● Data provided
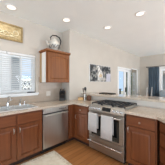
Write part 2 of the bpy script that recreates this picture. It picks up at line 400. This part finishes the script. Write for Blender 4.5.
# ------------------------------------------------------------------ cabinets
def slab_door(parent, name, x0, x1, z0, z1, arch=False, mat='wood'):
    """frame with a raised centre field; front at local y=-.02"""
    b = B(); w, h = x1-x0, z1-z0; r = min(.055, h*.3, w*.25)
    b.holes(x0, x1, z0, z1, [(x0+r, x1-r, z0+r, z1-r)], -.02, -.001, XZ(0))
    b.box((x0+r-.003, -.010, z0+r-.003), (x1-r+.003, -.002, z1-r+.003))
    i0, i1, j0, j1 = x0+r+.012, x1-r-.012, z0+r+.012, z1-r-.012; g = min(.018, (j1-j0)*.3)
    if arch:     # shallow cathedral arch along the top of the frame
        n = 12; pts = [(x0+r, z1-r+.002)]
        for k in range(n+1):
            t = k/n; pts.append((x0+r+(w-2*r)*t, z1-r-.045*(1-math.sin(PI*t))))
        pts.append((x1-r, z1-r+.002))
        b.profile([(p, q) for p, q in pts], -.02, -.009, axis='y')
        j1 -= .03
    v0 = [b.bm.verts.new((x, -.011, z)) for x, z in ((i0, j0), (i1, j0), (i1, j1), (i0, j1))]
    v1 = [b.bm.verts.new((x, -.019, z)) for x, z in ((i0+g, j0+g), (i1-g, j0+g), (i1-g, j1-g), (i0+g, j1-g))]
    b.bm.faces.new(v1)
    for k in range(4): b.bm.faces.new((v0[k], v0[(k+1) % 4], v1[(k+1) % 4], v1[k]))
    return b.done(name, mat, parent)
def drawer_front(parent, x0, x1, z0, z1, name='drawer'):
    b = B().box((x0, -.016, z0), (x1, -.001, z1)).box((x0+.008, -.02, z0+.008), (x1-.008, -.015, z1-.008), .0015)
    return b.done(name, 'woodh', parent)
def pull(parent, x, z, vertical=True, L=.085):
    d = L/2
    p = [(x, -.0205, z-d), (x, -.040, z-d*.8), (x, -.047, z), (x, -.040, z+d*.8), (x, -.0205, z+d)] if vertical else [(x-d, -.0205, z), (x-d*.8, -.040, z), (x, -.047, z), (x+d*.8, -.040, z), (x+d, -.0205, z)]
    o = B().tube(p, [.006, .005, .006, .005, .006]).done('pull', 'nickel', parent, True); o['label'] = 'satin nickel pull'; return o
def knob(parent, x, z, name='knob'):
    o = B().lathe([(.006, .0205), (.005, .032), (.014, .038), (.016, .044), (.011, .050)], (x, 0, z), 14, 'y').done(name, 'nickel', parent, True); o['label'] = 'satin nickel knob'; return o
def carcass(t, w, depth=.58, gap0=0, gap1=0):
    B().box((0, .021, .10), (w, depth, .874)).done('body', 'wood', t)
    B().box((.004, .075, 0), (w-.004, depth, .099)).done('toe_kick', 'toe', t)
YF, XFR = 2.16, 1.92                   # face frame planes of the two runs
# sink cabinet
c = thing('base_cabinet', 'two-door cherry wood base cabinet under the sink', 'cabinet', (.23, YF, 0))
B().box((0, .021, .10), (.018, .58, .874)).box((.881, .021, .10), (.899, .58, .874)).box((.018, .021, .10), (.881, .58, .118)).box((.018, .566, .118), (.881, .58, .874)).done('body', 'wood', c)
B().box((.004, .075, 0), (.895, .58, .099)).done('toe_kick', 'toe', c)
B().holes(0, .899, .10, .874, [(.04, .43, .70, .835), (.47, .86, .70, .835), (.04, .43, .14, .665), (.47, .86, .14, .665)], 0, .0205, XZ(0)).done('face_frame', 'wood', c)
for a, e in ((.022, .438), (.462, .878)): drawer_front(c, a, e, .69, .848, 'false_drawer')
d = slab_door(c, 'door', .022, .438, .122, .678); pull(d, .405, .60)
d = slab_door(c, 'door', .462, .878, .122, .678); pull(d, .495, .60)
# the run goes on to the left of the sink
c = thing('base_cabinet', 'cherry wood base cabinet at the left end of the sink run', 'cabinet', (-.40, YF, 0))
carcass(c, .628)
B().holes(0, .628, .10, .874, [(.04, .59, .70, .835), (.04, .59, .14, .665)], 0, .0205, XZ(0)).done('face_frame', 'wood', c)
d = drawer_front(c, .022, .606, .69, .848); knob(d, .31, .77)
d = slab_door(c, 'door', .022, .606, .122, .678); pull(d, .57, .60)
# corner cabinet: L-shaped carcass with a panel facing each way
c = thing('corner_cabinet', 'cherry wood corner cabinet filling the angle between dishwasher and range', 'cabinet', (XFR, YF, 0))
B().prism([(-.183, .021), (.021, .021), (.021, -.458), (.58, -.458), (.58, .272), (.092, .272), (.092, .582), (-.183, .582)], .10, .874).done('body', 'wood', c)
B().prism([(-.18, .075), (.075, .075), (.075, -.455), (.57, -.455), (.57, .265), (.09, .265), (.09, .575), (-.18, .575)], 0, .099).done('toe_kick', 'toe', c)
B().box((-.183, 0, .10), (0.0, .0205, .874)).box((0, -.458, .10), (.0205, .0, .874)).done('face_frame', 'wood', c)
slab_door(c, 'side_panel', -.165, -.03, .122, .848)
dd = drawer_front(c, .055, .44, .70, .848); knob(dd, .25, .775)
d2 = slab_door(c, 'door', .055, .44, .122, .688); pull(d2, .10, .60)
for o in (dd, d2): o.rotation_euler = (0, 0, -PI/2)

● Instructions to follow
Without the pictures, write out all of the material exactly.

● Expected answer
Write part 2 of the bpy script that recreates this picture. It picks up at line 400. This part finishes the script. Write for Blender 4.5.
# ------------------------------------------------------------------ cabinets
def slab_door(parent, name, x0, x1, z0, z1, arch=False, mat='wood'):
    """frame with a raised centre field; front at local y=-.02"""
    b = B(); w, h = x1-x0, z1-z0; r = min(.055, h*.3, w*.25)
    b.holes(x0, x1, z0, z1, [(x0+r, x1-r, z0+r, z1-r)], -.02, -.001, XZ(0))
    b.box((x0+r-.003, -.010, z0+r-.003), (x1-r+.003, -.002, z1-r+.003))
    i0, i1, j0, j1 = x0+r+.012, x1-r-.012, z0+r+.012, z1-r-.012; g = min(.018, (j1-j0)*.3)
    if arch:     # shallow cathedral arch along the top of the frame
        n = 12; pts = [(x0+r, z1-r+.002)]
        for k in range(n+1):
            t = k/n; pts.append((x0+r+(w-2*r)*t, z1-r-.045*(1-math.sin(PI*t))))
        pts.append((x1-r, z1-r+.002))
        b.profile([(p, q) for p, q in pts], -.02, -.009, axis='y')
        j1 -= .03
    v0 = [b.bm.verts.new((x, -.011, z)) for x, z in ((i0, j0), (i1, j0), (i1, j1), (i0, j1))]
    v1 = [b.bm.verts.new((x, -.019, z)) for x, z in ((i0+g, j0+g), (i1-g, j0+g), (i1-g, j1-g), (i0+g, j1-g))]
    b.bm.faces.new(v1)
    for k in range(4): b.bm.faces.new((v0[k], v0[(k+1) % 4], v1[(k+1) % 4], v1[k]))
    return b.done(name, mat, parent)
def drawer_front(parent, x0, x1, z0, z1, name='drawer'):
    b = B().box((x0, -.016, z0), (x1, -.001, z1)).box((x0+.008, -.02, z0+.008), (x1-.008, -.015, z1-.008), .0015)
    return b.done(name, 'woodh', parent)
def pull(parent, x, z, vertical=True, L=.085):
    d = L/2
    p = [(x, -.0205, z-d), (x, -.040, z-d*.8), (x, -.047, z), (x, -.040, z+d*.8), (x, -.0205, z+d)] if vertical else [(x-d, -.0205, z), (x-d*.8, -.040, z), (x, -.047, z), (x+d*.8, -.040, z), (x+d, -.0205, z)]
    o = B().tube(p, [.006, .005, .006, .005, .006]).done('pull', 'nickel', parent, True); o['label'] = 'satin nickel pull'; return o
def knob(parent, x, z, name='knob'):
    o = B().lathe([(.006, .0205), (.005, .032), (.014, .038), (.016, .044), (.011, .050)], (x, 0, z), 14, 'y').done(name, 'nickel', parent, True); o['label'] = 'satin nickel knob'; return o
def carcass(t, w, depth=.58, gap0=0, gap1=0):
    B().box((0, .021, .10), (w, depth, .874)).done('body', 'wood', t)
    B().box((.004, .075, 0), (w-.004, depth, .099)).done('toe_kick', 'toe', t)
YF, XFR = 2.16, 1.92                   # face frame planes of the two runs
# sink cabinet
c = thing('base_cabinet', 'two-door cherry wood base cabinet under the sink', 'cabinet', (.23, YF, 0))
B().box((0, .021, .10), (.018, .58, .874)).box((.881, .021, .10), (.899, .58, .874)).box((.018, .021, .10), (.881, .58, .118)).box((.018, .566, .118), (.881, .58, .874)).done('body', 'wood', c)
B().box((.004, .075, 0), (.895, .58, .099)).done('toe_kick', 'toe', c)
B().holes(0, .899, .10, .874, [(.04, .43, .70, .835), (.47, .86, .70, .835), (.04, .43, .14, .665), (.47, .86, .14, .665)], 0, .0205, XZ(0)).done('face_frame', 'wood', c)
for a, e in ((.022, .438), (.462, .878)): drawer_front(c, a, e, .69, .848, 'false_drawer')
d = slab_door(c, 'door', .022, .438, .122, .678); pull(d, .405, .60)
d = slab_door(c, 'door', .462, .878, .122, .678); pull(d, .495, .60)
# the run goes on to the left of the sink
c = thing('base_cabinet', 'cherry wood base cabinet at the left end of the sink run', 'cabinet', (-.40, YF, 0))
carcass(c, .628)
B().holes(0, .628, .10, .874, [(.04, .59, .70, .835), (.04, .59, .14, .665)], 0, .0205, XZ(0)).done('face_frame', 'wood', c)
d = drawer_front(c, .022, .606, .69, .848); knob(d, .31, .77)
d = slab_door(c, 'door', .022, .606, .122, .678); pull(d, .57, .60)
# corner cabinet: L-shaped carcass with a panel facing each way
c = thing('corner_cabinet', 'cherry wood corner cabinet filling the angle between dishwasher and range', 'cabinet', (XFR, YF, 0))
B().prism([(-.183, .021), (.021, .021), (.021, -.458), (.58, -.458), (.58, .272), (.092, .272), (.092, .582), (-.183, .582)], .10, .874).done('body', 'wood', c)
B().prism([(-.18, .075), (.075, .075), (.075, -.455), (.57, -.455), (.57, .265), (.09, .265), (.09, .575), (-.18, .575)], 0, .099).done('toe_kick', 'toe', c)
B().box((-.183, 0, .10), (0.0, .0205, .874)).box((0, -.458, .10), (.0205, .0, .874)).done('face_frame', 'wood', c)
slab_door(c, 'side_panel', -.165, -.03, .122, .848)
dd = drawer_front(c, .055, .44, .70, .848); knob(dd, .25, .775)
d2 = slab_door(c, 'door', .055, .44, .122, .688); pull(d2, .10, .60)
for o in (dd, d2): o.rotation_euler = (0, 0, -PI/2)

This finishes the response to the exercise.